Wednesday, October 24, 2012

The Second God

God is not a being. This is your beginning point. If this is so, then atheism rather than the opposite of theism, would be its highest expression. Or perhaps we need to speak of two kinds of atheism. One is an ontological atheism that is repeated in an age when God is dead. But the God that dies here is the God of being, a God that is no longer required by science and philosophy, and whose death, therefore, is only the end of a certain way of doing science and philosophy that famously no longer requires this hypothesis (a God that died in the pages of Kant's Critique of Pure Reason, and certainly did not need Dawkins et al. to kill it off). What would the other atheism be? It would be a moral atheism, atheism redoubled and intensified. It would be more than the assertion that we do not need God for science and philosophy, but that we do not need God for our values either. It is this God that is murdered for the second time by Nietzsche, and this murder is far more frightening and unsettling than the rather tame euthanasia of the God of science and philosophy. What happens when the second God dies? Do we know what this means?

Thursday, October 18, 2012


God as a being is transcendent and exterior. Its fundamental metaphysical avatar is substance, and it has a long history from Aristotle to Descartes. The God of the idea is immanent and transcendental. Its avatar is the idea, and it has its beginnings in Kant. Both these Gods are declared dead by Nietzsche. The transcendent God, because being is becoming, and the transcendental one, because morality is Will to Power.  

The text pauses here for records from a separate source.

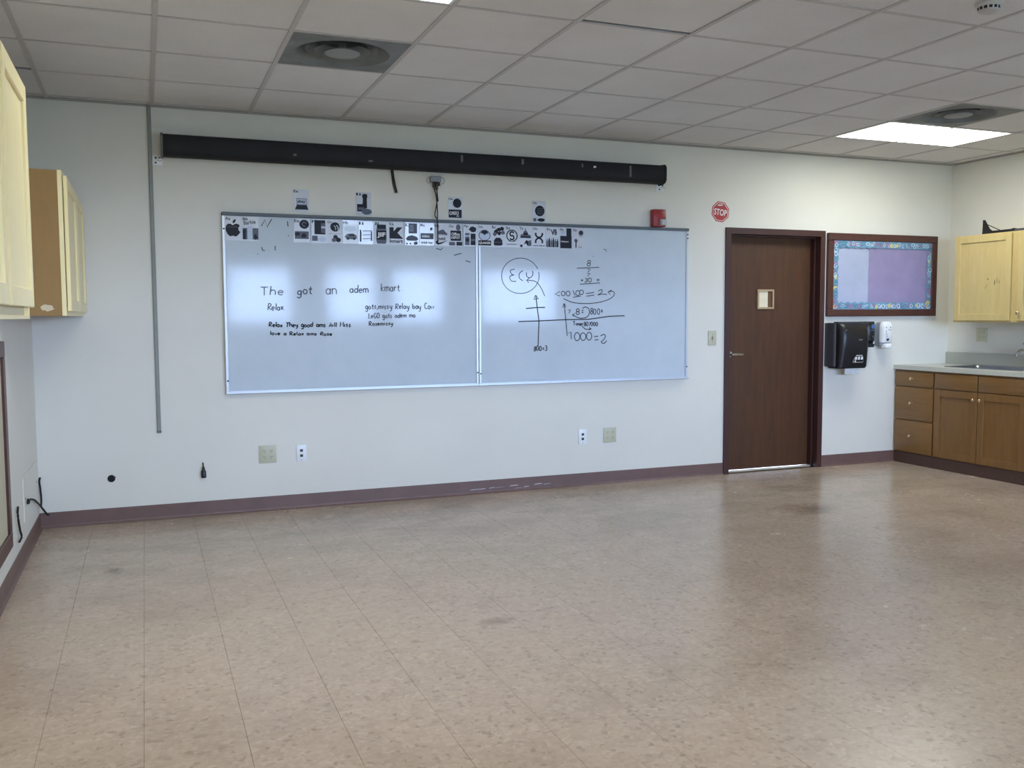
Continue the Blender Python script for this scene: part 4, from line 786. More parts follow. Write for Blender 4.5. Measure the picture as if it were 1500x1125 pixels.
for key, x0, x1, lab in (('L', 1.152, 2.953, 'left whiteboard with short handwritten lines, beneath the letter cards'), ('R', 2.956, 4.757, 'right whiteboard with circled letters, arrows and number sums')):
    z0, z1 = 0.818, 2.032
    t = thing('whiteboard', lab, 'whiteboard', ((x0 + x1) / 2, 0, z0), 'whiteboards on the back wall')
    boards[key] = t
    finish('writing_surface', multi([(x0 + 0.01, x1 - 0.01, SURF, -0.004, z0 + 0.01, z1 - 0.01)]), M['board'], t)
    finish('top_rail', bbox(x0, x1, -0.040, 0, z1 - 0.022, z1, 0.003), M['toprail'], t)
    sw = 0.021
    finish('side_rail', bbox(x0, x0 + (sw if key == 'L' else 0.02), -0.034, 0, z0 + 0.018, z1 - 0.022, 0.003), M['metal'], t)
    finish('side_rail', bbox(x1 - (0.02 if key == 'L' else 0.022), x1, -0.034, 0, z0 + 0.018, z1 - 0.022, 0.003), M['metal'], t)
    bm = bmesh.new()
    pr = [(0, z0), (-0.046, z0), (-0.050, z0 + 0.004), (-0.050, z0 + 0.012), (-0.046, z0 + 0.012), (-0.044, z0 + 0.007), (-0.032, z0 + 0.007), (-0.032, z0 + 0.020), (0, z0 + 0.020)]
    loft(bm, [[(x0, y, z) for y, z in pr], [(x1, y, z) for y, z in pr]])
    finish('marker_tray', bm, M['metal'], t)
    for sx, sz in ((x0 + 0.012, z0 + 0.09), (x0 + 0.012, z1 - 0.11), (x1 - 0.010, z0 + 0.10), (x1 - 0.010, z1 - 0.08), (x1 - 0.010, z1 - 0.05)):
        bm = bmesh.new(); lathe(bm, [(0.006, -0.034), (0.006, -0.0355), (0.003, -0.036)], 'y', (sx, 0, sz), 10); finish('screw', bm, M['blackmatte'], t)
for x, lab in ((2.02, 'dark plastic scrap on the left whiteboard tray, nearer its middle'),):
    pass
def ribbon(bm, P, w, y):
    n = len(P)
    L_, R_ = [], []
    for i in range(n):
        a = P[max(0, i - 1)]; b = P[min(n - 1, i + 1)]
        dx, dz = b[0] - a[0], b[1] - a[1]
        l = math.hypot(dx, dz) or 1e-6
        nx, nz = -dz / l * w / 2, dx / l * w / 2
        L_.append(bm.verts.new((P[i][0] + nx, y, P[i][1] + nz)))
        R_.append(bm.verts.new((P[i][0] - nx, y, P[i][1] - nz)))
    for i in range(n - 1):
        bm.faces.new((L_[i], L_[i + 1], R_[i + 1], R_[i]))
for key, tone, w_, strokes in WRITING:
    bm = bmesh.new()
    for s in strokes:
        P = [(1.0 + s[k] / 5000.0, s[k + 1] / 5000.0) for k in range(0, len(s), 2)]
        if len(P) > 1:
            ribbon(bm, P, w_ / 10000.0, SURF - 0.0008)
    tag(finish('handwriting', bm, M[INK[tone]], boards[key]), kind='stuff')

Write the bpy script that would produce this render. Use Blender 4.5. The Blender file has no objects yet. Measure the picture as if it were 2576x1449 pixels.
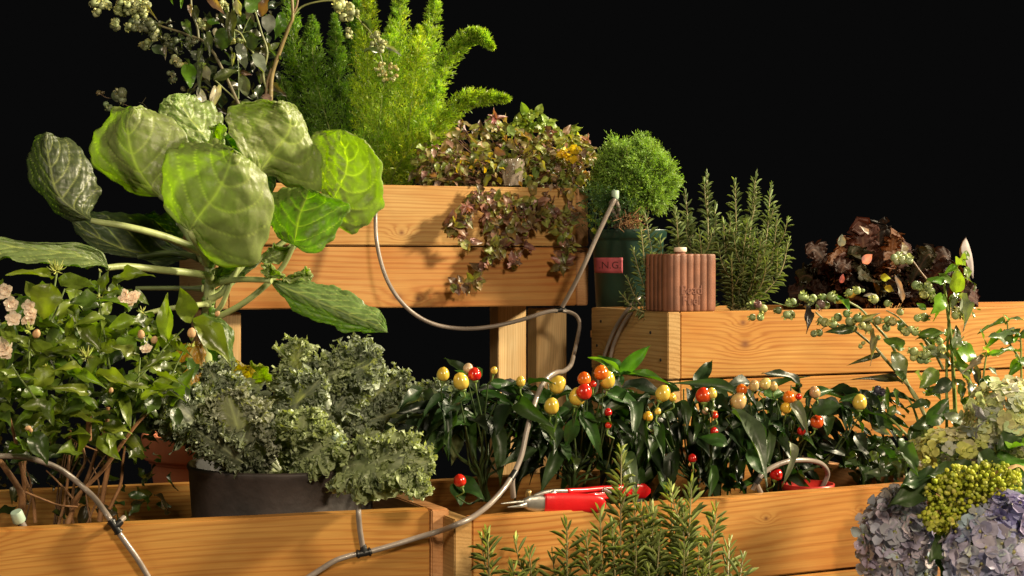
import bpy, bmesh, math, random
import numpy as np
from mathutils import Vector
rng = np.random.default_rng(11)
random.seed(11)
# ------------------------------------------------------------ camera, world, light
F = 4000.0; HU = 1288.0; HV = 650.0          # focal length and horizon in the units used for measuring
S = bpy.context.scene
W_ = bpy.data.worlds.new("World"); S.world = W_; W_.use_nodes = True
bgn = W_.node_tree.nodes['Background']; bgn.inputs[0].default_value = (0.0030, 0.0030, 0.0030, 1); bgn.inputs[1].default_value = 1.0
cam = bpy.data.cameras.new('camera'); cob = bpy.data.objects.new('camera', cam); S.collection.objects.link(cob)
cam.sensor_width = 36.0; cam.lens = 36.0*F/2576.0; cam.shift_y = -(724.5-HV)/2576.0
cam.clip_end = 100; cam.clip_start = 0.05
cob.location = (0, 0, 0); cob.rotation_euler = (math.pi/2, 0, 0); S.camera = cob
S.view_settings.view_transform = 'Standard'; S.view_settings.look = 'None'
S.view_settings.exposure = -0.15; S.view_settings.gamma = 1.0; S.view_settings.use_curve_mapping = False
S.render.engine = 'CYCLES'
S.cycles.max_bounces = 6; S.cycles.transmission_bounces = 4; S.cycles.transparent_max_bounces = 6
S.cycles.sample_clamp_indirect = 4.0

def lamp(name, loc, target, power, size, col):
    l = bpy.data.lights.new(name, 'AREA'); l.energy = power; l.shape = 'DISK'; l.size = size; l.color = col
    o = bpy.data.objects.new(name, l); S.collection.objects.link(o); o.location = loc
    d = Vector(target)-Vector(loc); o.rotation_euler = d.to_track_quat('-Z', 'Y').to_euler()
    return o
lamp('side_lamp', (5.0, 2.8, 2.35), (0.0, 3.1, 0.0), 900, 0.62, (1.0, 0.85, 0.58))
lamp('front_lamp', (1.3, -0.7, 1.5), (0.1, 3.1, -0.1), 128, 0.55, (1.0, 0.82, 0.57))
lamp('back_rim_light', (2.4, 5.3, 2.1), (-0.5, 3.0, 0.15), 120, 0.20, (1.0, 0.88, 0.62))  # small light added behind the plants for a lit rim
lamp('left_lamp', (-2.2, 0.4, 1.1), (0.1, 3.2, -0.1), 24, 0.7, (1.0, 0.88, 0.66))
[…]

Tuesday, September 4, 2012


Atheism and theism are not opposed to one another but belong together. Each theism has its own atheism, and every atheism its own theism.

Monday, August 20, 2012

Atheism of the Word

There are three ways I can see of speaking about God: as a being, an idea or a word. That there are very important distinctions and differences within and not just between these ways of speaking goes without saying. Think of what Aquinas does with Aristotle's proofs of the existence of God, for example, where he speaks of God in terms of existence rather than essence, even though He is still a being.  Moreover, there are always minor writers within them  (all the mystical traditions within the religions, to name but one type of minor writing)  that cut across these traditions both conceptually and historically. What I am particularly interested in is the third way of speaking about God, because it is closest to my problem. What if God were only a word and neither a being nor an idea? In one sense one would say that this is the sign of the disappearance of God, but in an other,  perhaps not. Hasn't religious belief, or a least a certain kind, only every related to God as a word (a mysterious magical one), and not as a being or an idea? It is only philosophy that has entertained the latter definitions and its atheism has been maintained by their destruction. Is there an atheism of the word? My supposition is maybe not.

Wednesday, April 25, 2012

My Own Stupidity

It is about my mistake that I want to write to you about today, but don't let that fool you. Don't think that I now have the answer I lacked previously. When it comes to God, I keep feeling that I come to a point and I can't go any further. It just drops away from me. Not because I think there is some mysterious mystical meaning I can't fathom or am unwilling to make the leap for, but quite the contrary. There is something I cannot think here, something I cannot see, and this is all because of my own personal stupidity.

Sunday, February 5, 2012

Religion and Philosophy

This is a particular problem for me, because my own entry into philosophy (entirely fortuitous, as anyone's), rather than just knowing about the history of philosophy, is Levinas. I believe it is completely impossible (though some think you can, and maybe even he did at one stage of his work) to separate his philosophical from his religious writings. When I had given this up, I thought about it negatively and naively, and their inseparability meant that he was susceptible to the same Nietzschean critique as Kant, but now I think that I am entirely wrong about that, because it puts the meaning of God in Levinas in completely the wrong place conceptually and historically.